Отсюда греческая точка зрения: сексуальное поведение женщины по сути своей всегда материнское. Любовь может быть обращена лишь от мужчины к мужчине. Институту гинекеев соответствует педагогическая инициация. Социальные отношения, иерархические отношения учителя и ученика в основе своей педофильны, педерастичны.
Вне решений, которые общество стандартизирует и предписывает, остается невыполнимой половая поляризация — иными словами, постепенное разнесение по разным полюсам, четкое и желанное. Нерасторжимое и пагубное.
*
Неосуществимый фантазм плотской гармонии сопровождает все христианское Средневековье. Принцип una caro (плоти единой) был положен в основу Эльвирского синодального устава[99]. Он определяет брак как единство плоти, запрещая на этом основании как полигамию, так и развод (при этом разрыв неразрывной связи — само по себе явное противоречие).

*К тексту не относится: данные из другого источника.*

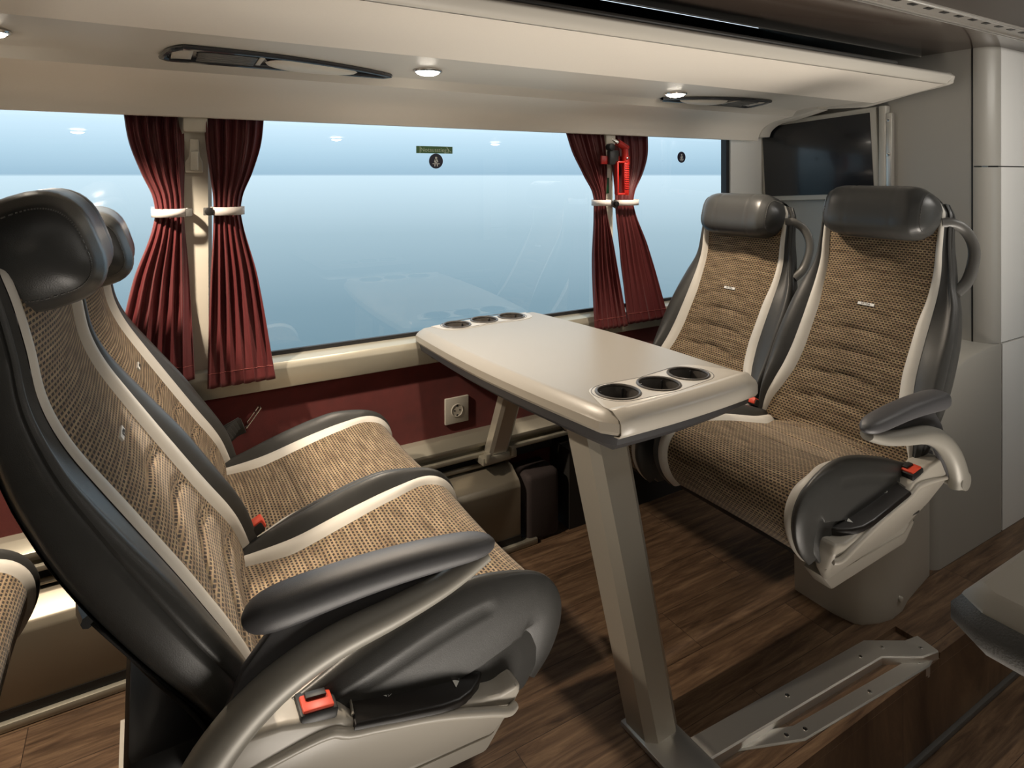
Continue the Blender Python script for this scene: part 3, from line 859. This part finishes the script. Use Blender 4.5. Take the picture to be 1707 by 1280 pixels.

Ив Шартрский[100] написал, что половые отношения (copula camis), будучи смешением двух тел (commixio camis), приводят к одной плоти (una caro), будь то в браке или в блуде, какова бы ни была их природа и в какой бы форме они ни происходили. Иными словами, с этой точки зрения само объединение субстанций становилось нерасторжимо.
Но вот половые различия не могут быть стерты.
Нет «единой» плоти, которая бы воспроизводилась самостоятельно. Только язык и общество порождают мифы о «плоти единой», о гермафродите, о разорванном единстве, о бисексуальности человека и т.д.
Всякое отрицание половых различий свидетельствует о выдуманном, мифическом мире.
Даже в инцесте нет плоти единой, una caro.
Есть две плоти и блуждающие письмена, нечто асимметричное, что внедряется, и разрывает две ночи, и расщепляет два мира, два солнца, два удовольствия, две жизни.
*
Тезис. Не существует сексуального союза. Сексуальна отдельная личность. В личности нет ни малейшей рыхлости. Она не подвержена изменениям. Напротив, она устойчива по отношению к любым изменениям.
*
Для мужчин и женщин соединение тел — это рассвет. Это оседлание праматери праотцем. Встреча мужчины и женщины — это ночь, которая была до них.
Тишина, предшествующая рождению, и дуновение, овевающее младенчество, — их сумерки. Всякая человеческая жизнь начинается этими сумерками предыдущего дня.
Для каждого из нас свет вторичен, вот почему нет ничего более темного, чем союзы между людьми.
Глава двадцать девятая
Лоредан[101]
Когда мир темен, следы шагов никуда не ведут. Остаются звезды в черной глубине. Большая часть этих странных птиц неведомой породы никуда не летит. Некоторые из этих зверей или небесных существ возвращаются весной. Люди — это животные, наблюдать за которыми поручено звездам, как нянькам — за младенцами.